• Required work: Repeat the listing in full, preserving every character.

• Source data:
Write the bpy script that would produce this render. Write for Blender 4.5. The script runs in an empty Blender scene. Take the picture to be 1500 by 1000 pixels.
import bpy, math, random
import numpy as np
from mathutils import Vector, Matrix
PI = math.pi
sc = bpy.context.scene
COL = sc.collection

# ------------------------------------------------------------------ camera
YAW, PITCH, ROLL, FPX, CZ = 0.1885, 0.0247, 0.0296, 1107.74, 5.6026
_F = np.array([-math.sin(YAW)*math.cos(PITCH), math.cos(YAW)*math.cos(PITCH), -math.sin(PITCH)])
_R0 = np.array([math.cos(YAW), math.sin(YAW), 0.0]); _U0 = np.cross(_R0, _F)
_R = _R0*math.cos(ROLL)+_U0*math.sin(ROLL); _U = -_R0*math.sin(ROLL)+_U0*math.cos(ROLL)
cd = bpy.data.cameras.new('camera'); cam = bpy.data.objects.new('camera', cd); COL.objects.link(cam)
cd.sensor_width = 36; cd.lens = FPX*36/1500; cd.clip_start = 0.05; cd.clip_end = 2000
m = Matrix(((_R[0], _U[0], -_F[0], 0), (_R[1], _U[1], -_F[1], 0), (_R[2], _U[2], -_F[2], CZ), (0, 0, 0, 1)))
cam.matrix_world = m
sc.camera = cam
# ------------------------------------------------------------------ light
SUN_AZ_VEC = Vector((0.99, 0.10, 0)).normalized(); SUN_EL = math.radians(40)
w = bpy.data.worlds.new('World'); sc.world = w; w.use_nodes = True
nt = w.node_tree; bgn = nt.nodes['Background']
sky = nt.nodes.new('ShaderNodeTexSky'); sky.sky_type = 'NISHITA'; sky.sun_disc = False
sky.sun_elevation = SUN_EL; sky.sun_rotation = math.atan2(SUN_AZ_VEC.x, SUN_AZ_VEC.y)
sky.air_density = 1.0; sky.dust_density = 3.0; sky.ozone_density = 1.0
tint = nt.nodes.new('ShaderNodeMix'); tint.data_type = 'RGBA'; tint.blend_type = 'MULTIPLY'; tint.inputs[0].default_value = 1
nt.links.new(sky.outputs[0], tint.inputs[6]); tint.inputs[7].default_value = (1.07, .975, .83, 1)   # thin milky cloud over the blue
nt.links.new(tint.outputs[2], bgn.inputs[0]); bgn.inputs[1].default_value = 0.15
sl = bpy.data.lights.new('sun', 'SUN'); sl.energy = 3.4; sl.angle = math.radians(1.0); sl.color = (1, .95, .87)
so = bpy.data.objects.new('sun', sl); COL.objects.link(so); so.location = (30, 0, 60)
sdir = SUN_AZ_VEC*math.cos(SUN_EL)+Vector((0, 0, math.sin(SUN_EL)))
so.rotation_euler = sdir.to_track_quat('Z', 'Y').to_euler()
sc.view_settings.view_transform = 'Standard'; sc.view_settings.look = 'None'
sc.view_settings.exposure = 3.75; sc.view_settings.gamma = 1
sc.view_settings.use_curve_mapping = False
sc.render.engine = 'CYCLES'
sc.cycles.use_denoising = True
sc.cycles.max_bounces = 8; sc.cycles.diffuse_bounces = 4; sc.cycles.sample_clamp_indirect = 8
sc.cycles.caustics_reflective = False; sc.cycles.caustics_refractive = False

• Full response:
Write the bpy script that would produce this render. Write for Blender 4.5. The script runs in an empty Blender scene. Take the picture to be 1500 by 1000 pixels.
import bpy, math, random
import numpy as np
from mathutils import Vector, Matrix
PI = math.pi
sc = bpy.context.scene
COL = sc.collection

# ------------------------------------------------------------------ camera
YAW, PITCH, ROLL, FPX, CZ = 0.1885, 0.0247, 0.0296, 1107.74, 5.6026
_F = np.array([-math.sin(YAW)*math.cos(PITCH), math.cos(YAW)*math.cos(PITCH), -math.sin(PITCH)])
_R0 = np.array([math.cos(YAW), math.sin(YAW), 0.0]); _U0 = np.cross(_R0, _F)
_R = _R0*math.cos(ROLL)+_U0*math.sin(ROLL); _U = -_R0*math.sin(ROLL)+_U0*math.cos(ROLL)
cd = bpy.data.cameras.new('camera'); cam = bpy.data.objects.new('camera', cd); COL.objects.link(cam)
cd.sensor_width = 36; cd.lens = FPX*36/1500; cd.clip_start = 0.05; cd.clip_end = 2000
m = Matrix(((_R[0], _U[0], -_F[0], 0), (_R[1], _U[1], -_F[1], 0), (_R[2], _U[2], -_F[2], CZ), (0, 0, 0, 1)))
cam.matrix_world = m
sc.camera = cam
# ------------------------------------------------------------------ light
SUN_AZ_VEC = Vector((0.99, 0.10, 0)).normalized(); SUN_EL = math.radians(40)
w = bpy.data.worlds.new('World'); sc.world = w; w.use_nodes = True
nt = w.node_tree; bgn = nt.nodes['Background']
sky = nt.nodes.new('ShaderNodeTexSky'); sky.sky_type = 'NISHITA'; sky.sun_disc = False
sky.sun_elevation = SUN_EL; sky.sun_rotation = math.atan2(SUN_AZ_VEC.x, SUN_AZ_VEC.y)
sky.air_density = 1.0; sky.dust_density = 3.0; sky.ozone_density = 1.0
tint = nt.nodes.new('ShaderNodeMix'); tint.data_type = 'RGBA'; tint.blend_type = 'MULTIPLY'; tint.inputs[0].default_value = 1
nt.links.new(sky.outputs[0], tint.inputs[6]); tint.inputs[7].default_value = (1.07, .975, .83, 1)   # thin milky cloud over the blue
nt.links.new(tint.outputs[2], bgn.inputs[0]); bgn.inputs[1].default_value = 0.15
sl = bpy.data.lights.new('sun', 'SUN'); sl.energy = 3.4; sl.angle = math.radians(1.0); sl.color = (1, .95, .87)
so = bpy.data.objects.new('sun', sl); COL.objects.link(so); so.location = (30, 0, 60)
sdir = SUN_AZ_VEC*math.cos(SUN_EL)+Vector((0, 0, math.sin(SUN_EL)))
so.rotation_euler = sdir.to_track_quat('Z', 'Y').to_euler()
sc.view_settings.view_transform = 'Standard'; sc.view_settings.look = 'None'
sc.view_settings.exposure = 3.75; sc.view_settings.gamma = 1
sc.view_settings.use_curve_mapping = False
sc.render.engine = 'CYCLES'
sc.cycles.use_denoising = True
sc.cycles.max_bounces = 8; sc.cycles.diffuse_bounces = 4; sc.cycles.sample_clamp_indirect = 8
sc.cycles.caustics_reflective = False; sc.cycles.caustics_refractive = False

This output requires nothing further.